Cosa ti ha meravigliato di Di Francesco?
"La capacità di farsi punto di riferimento, di essere credibile al punto da portarsi dietro la squadra nei suoi metodi e pensieri e nel suo modo di fare calcio. Non era facile perché senza un pedigree importante i calciatori potrebbero prendere il sopravvento. Attraverso il lavoro e le sue idee gli ha fatto capire che si possono fare grandi cose, i calciatori lo hanno trovato molto credibile. Lo seguono a testa bassa, qualsiasi proposta la accettano e questo per un calciatore è molto importante".

Da giocatore ti piacevano le donne, adesso non più?
"Quelle mi piacciono sempre (ride, ndr)".

È vero che quando accendi la tv e vedi l’Italia ti viene da piangere?
"Quello no, ma quando vedo l’Italia voglio stare da solo. A volte mi invitano degli amici, ma io l’Italia me la vedo da solo. Non mi piacciono i commenti, è un culto. Preferisco da vederla da solo a casa senza nessuno che mi rompa le scatole, tranne mia moglie".

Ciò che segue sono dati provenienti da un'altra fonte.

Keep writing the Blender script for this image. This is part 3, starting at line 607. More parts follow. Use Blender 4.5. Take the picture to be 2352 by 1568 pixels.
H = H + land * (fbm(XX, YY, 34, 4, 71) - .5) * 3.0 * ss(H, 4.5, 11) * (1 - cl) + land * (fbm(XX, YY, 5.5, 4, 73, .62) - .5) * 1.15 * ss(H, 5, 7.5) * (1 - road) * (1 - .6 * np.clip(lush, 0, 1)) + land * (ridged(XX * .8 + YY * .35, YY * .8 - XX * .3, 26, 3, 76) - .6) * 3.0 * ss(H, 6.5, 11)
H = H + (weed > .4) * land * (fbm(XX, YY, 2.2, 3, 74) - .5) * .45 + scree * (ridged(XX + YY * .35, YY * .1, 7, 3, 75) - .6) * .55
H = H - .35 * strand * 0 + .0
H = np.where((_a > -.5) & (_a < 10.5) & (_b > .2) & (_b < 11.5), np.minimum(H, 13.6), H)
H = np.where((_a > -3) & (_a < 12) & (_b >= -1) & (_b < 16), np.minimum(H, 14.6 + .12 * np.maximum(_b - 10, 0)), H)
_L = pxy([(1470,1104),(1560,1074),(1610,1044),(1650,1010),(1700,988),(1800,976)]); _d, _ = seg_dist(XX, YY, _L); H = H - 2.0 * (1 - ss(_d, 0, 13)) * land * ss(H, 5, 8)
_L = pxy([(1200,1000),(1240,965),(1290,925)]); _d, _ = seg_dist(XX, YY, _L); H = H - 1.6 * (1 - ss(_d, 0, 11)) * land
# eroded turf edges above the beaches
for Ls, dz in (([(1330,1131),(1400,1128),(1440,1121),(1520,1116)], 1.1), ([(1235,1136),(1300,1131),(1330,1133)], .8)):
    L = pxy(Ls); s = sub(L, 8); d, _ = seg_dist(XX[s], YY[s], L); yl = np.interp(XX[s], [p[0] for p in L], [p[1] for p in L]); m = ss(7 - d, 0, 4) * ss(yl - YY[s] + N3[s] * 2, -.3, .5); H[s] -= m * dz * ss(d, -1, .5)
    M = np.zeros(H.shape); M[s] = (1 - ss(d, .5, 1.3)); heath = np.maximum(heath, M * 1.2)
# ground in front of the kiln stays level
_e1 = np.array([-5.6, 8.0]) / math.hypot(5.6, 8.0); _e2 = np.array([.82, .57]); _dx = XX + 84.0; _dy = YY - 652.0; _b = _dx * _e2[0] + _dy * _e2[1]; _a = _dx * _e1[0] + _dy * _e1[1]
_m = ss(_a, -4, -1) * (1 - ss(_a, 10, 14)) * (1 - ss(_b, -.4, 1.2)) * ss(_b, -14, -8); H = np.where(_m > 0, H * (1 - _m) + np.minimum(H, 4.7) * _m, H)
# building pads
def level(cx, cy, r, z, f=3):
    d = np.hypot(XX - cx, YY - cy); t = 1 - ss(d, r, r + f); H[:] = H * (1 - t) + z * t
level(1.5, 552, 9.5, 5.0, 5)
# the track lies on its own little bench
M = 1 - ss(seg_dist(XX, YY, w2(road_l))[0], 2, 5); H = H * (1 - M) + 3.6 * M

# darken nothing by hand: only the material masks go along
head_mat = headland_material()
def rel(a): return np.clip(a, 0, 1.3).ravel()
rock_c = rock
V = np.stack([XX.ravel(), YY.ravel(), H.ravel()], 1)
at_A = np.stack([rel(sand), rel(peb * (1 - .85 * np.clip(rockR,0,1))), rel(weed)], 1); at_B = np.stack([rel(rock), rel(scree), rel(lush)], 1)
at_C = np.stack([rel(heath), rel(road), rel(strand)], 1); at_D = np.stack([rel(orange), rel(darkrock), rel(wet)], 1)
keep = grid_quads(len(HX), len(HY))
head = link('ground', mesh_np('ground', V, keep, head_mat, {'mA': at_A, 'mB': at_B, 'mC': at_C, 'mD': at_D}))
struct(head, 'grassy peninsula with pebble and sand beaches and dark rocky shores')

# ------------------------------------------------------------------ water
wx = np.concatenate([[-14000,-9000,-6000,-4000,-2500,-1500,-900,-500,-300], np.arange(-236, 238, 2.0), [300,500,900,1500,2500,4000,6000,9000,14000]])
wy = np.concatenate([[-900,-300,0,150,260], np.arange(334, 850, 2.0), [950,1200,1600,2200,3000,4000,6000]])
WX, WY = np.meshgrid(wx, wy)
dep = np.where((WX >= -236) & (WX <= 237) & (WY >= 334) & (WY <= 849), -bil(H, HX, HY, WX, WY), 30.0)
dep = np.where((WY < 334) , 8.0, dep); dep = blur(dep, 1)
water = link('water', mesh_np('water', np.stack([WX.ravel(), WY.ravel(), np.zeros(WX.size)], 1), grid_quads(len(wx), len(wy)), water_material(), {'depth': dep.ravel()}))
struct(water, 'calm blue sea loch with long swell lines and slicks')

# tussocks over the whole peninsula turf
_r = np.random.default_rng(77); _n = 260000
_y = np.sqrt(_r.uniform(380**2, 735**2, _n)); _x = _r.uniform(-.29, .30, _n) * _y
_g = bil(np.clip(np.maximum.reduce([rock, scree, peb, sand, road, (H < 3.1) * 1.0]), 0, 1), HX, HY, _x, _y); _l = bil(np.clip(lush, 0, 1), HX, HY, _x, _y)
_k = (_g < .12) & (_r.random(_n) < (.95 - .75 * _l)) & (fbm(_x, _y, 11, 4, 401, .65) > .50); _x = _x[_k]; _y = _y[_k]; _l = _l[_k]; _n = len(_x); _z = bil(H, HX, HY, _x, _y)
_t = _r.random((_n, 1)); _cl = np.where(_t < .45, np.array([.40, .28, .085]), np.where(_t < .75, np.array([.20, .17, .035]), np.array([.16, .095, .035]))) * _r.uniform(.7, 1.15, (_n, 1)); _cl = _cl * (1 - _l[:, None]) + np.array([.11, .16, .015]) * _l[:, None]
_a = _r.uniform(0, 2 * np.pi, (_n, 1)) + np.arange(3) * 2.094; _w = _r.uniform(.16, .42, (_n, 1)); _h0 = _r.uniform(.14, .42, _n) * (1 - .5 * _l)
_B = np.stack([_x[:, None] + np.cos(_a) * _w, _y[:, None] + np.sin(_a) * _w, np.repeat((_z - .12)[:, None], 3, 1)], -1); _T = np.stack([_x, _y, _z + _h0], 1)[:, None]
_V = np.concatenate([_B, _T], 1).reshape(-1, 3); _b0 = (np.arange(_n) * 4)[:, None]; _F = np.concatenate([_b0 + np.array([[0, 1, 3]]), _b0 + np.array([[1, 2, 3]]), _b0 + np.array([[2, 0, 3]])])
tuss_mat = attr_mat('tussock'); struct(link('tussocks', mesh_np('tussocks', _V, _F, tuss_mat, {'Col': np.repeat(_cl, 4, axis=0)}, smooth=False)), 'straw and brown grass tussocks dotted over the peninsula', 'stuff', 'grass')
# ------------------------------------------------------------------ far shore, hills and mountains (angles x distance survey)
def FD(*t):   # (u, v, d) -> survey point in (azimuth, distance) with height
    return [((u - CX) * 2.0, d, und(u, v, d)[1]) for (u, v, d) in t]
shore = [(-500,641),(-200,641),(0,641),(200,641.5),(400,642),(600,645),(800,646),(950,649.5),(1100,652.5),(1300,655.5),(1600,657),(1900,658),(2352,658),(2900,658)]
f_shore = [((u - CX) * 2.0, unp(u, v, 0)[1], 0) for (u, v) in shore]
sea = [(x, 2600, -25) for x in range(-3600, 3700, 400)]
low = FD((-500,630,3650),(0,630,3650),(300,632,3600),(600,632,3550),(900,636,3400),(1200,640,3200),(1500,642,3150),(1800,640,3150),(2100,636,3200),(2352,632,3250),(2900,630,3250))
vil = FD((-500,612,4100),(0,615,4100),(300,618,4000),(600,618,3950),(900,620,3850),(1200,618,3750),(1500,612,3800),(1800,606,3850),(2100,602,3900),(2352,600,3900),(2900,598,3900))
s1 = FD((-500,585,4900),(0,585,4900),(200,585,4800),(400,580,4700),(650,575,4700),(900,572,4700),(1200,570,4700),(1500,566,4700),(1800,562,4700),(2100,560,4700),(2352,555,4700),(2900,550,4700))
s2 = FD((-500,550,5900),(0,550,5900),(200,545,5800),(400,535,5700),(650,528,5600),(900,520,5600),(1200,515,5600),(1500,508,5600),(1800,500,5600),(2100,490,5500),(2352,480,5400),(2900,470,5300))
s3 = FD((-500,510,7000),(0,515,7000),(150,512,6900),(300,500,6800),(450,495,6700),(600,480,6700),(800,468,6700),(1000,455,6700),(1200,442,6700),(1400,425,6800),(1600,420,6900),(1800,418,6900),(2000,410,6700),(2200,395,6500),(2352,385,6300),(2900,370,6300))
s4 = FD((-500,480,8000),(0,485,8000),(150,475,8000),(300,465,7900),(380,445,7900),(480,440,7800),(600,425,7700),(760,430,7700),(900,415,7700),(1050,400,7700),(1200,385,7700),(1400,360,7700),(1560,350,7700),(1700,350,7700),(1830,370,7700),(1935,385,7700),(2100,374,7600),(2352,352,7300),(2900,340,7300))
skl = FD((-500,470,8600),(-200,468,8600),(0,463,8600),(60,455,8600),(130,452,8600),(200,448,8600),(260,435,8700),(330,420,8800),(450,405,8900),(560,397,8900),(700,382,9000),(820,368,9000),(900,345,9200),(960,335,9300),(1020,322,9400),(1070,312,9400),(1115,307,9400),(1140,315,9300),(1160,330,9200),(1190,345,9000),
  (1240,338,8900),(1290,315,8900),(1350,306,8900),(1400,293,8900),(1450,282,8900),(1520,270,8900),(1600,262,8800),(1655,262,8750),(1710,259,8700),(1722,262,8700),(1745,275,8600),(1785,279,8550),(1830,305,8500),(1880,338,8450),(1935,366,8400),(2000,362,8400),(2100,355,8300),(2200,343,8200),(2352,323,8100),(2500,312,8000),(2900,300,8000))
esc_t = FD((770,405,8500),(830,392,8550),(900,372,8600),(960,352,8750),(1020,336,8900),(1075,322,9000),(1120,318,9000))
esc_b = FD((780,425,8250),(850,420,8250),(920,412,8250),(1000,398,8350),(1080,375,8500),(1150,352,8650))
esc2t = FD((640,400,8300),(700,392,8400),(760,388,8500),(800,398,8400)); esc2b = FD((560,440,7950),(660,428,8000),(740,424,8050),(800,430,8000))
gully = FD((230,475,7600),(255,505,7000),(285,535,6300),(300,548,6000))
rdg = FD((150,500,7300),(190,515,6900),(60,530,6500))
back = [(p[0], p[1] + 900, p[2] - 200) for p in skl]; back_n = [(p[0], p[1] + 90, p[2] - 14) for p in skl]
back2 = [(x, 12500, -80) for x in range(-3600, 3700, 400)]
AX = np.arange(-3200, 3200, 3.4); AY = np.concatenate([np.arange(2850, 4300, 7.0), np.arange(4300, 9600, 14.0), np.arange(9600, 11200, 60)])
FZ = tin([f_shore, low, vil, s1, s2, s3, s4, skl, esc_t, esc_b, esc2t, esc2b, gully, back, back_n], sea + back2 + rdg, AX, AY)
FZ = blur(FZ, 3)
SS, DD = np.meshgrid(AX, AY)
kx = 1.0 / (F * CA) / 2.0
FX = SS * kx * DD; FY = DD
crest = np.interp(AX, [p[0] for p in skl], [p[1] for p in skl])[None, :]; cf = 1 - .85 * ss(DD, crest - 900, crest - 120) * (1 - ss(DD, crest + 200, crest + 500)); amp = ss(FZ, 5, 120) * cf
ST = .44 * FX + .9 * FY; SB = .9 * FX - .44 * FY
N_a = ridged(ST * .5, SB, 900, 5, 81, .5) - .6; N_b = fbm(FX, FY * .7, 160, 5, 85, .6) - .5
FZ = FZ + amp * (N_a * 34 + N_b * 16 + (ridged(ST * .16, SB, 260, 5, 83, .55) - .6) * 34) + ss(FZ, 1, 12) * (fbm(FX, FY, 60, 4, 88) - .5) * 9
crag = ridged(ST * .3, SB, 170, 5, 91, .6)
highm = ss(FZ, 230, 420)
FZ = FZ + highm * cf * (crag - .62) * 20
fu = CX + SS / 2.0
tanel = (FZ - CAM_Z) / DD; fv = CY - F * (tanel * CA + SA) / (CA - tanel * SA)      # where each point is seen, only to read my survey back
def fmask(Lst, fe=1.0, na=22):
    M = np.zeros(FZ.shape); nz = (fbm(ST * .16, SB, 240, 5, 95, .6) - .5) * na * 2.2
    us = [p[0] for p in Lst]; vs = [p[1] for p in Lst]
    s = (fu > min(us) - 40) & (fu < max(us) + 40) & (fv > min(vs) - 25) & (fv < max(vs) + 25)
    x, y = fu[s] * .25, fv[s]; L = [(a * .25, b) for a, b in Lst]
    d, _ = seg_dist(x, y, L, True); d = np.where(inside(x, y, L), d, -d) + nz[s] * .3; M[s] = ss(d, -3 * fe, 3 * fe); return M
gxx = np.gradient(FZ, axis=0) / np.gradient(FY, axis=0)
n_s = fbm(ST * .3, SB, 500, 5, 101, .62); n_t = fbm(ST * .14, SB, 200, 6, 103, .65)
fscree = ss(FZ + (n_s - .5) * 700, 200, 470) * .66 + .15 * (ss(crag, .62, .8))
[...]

Col Torino non avete vinto lo scudetto facendo il record di punti…
"Abbiamo anche spesso mazzolato la Juventus, avremmo vinto dieci campionati di fila con quel numero di punti. Il bello di quel periodo è che non ho mai giocato un derby con meno di 70mila persone. Oggi vedi un derby al Grande Torino e a malapena vedi 25mila persone. Come all’Olimpico, all’una c’erano già 30mila persone. A Roma meno di 50mila persone non le vedevi, entravi in campo ed erano tempi meravigliosi".

Dzeko?
"Questo Dzeko è straordinario, l’anno scorso ha fatto un campionato meraviglioso, complice l’aiuto dei compagni che ha ripagato in maniera meravigliosa. Se potessi dargli un consiglio, gli direi che calcisticamente deve diventare un po’ più cattivo a livello di possesso palla e di far salire la squadra. Ha volte dà l’impressione di essere un po’ molle, deve essere più reattivo su alcune cose. È già uno degli attaccanti più forti d’Europa, ma potrebbe diventare ancora più forte e avere un ruolo maggiore, anche nel gioco di testa. Se mette fisicità e potenza, con quella classe, ma chi lo sposta? Solo di testa farebbe 10-12 gol. La cattiveria calcistica, l’aggressività, a volte possono fare la differenza. A volte credo che lui, soprattutto nel gioco aereo, debba fare molti più gol. I gol mangiati possono capitare, mi preoccupo se un attaccante non si mangia i gol, purtroppo quelli si fanno e si sbagliano. Lui con quella stazza fisica potrebbe essere ancora più padrone dell’area di rigore. Pruzzo non aveva quella stazza, ma di testa andava molto più alto di lui. Di testa saltava quasi un metro da terra".